Published on 10 September 2019

The first French-German academy "Quantum Future Academy" in the field of quantum technologies ended on the 31th of August at Université Paris-Saclay, after a week spent both in France and Germany for the 30 undegraduate and graduate students selected for the programme.

Université Paris-Saclay, the Karlsruher Institut für Technologie, the Université de Strasbourg and the Universität des Saarlandes organised jointly the first French-German "Quantum Future Academy" from the 24th to the 31th of August 2019. Initiated by the Federal Ministry of Education and Research (BMBF) and the French Ministry of Higher Education, Research and Innovation (MESRI), with the support of the French-German University (DFH-UFA), this first French-German academy gave the chance to the 30 students coming from France or Germany to visit 4 leading universities in the quantum research.

During the week the students visited specialised labs on the fourth sites, attended high-level conferences, and discussed with politicians and several French, German and international companies involved in the development of quantum technologies. For the undergraduate and graduate students, this week has been an exclusive opportunity to start building their profesionnal and scientific network and considering their career in science and quantum technologies. 6 students from Université Paris-Saclay, ENS Paris-Saclay, IOGS and Université Paris-Sud took part in this new programme.


During their stay at Université Paris-Saclay, the students discovered the quantum ecosystem of Paris-Saclay. After visiting the different labs at the Service de physique de l'état condensé - SPEC, the Laboratoire de Physique des Solides - LPS and at the Centre de nanosciences et de nanotechnologies - C2N, the students met 3 companies, Thalès, EDF and ATOS and 2 start-ups, Quandela and Pasqal founded by alumni of Université Paris-Saclay. The industry representatives told the students about their work related to the quantum field and presented them the different career paths they could follow as physicists in the private sector.

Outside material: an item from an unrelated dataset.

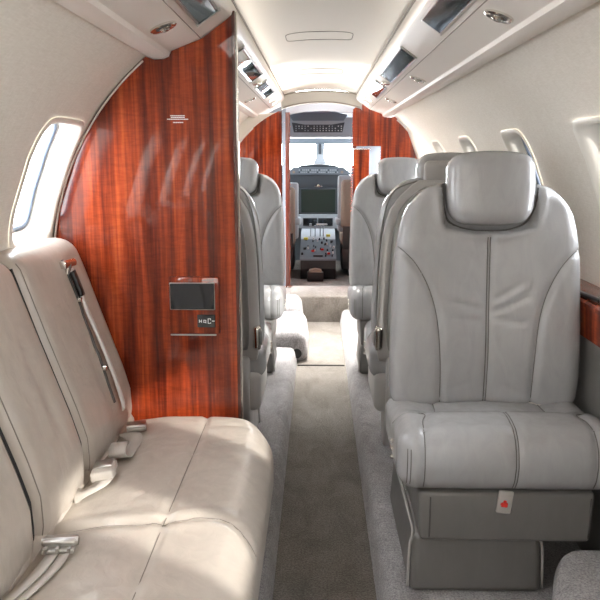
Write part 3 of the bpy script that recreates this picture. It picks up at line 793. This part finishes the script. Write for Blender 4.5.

The Quantum Future Academy ended with a public ceremony organised at the IOGS, on Paris-Saclay campus, during which the students could ask their very last questions to Alain Aspect, holder of the Golden Medal of the CNRS 2005, the Wolf Prize 2010, the Balzan Prize 2013, the Optical Society of America (OSA) Prize, the Ives Medal / Jarus Quinn Prize 2013 and the Niels Bohr Medal 2013. Herbert Zeisel (BMBF), Joaquim Nassar (MESRI), Thomas Skordas (DG Connect, European Commission) and Jean-François Roch (professor at ENS Paris-Saclay) strongly encouraged the students to keep on studying and doing research in quantum technologies during a round table.

The project should be renewed in 2020 at European level.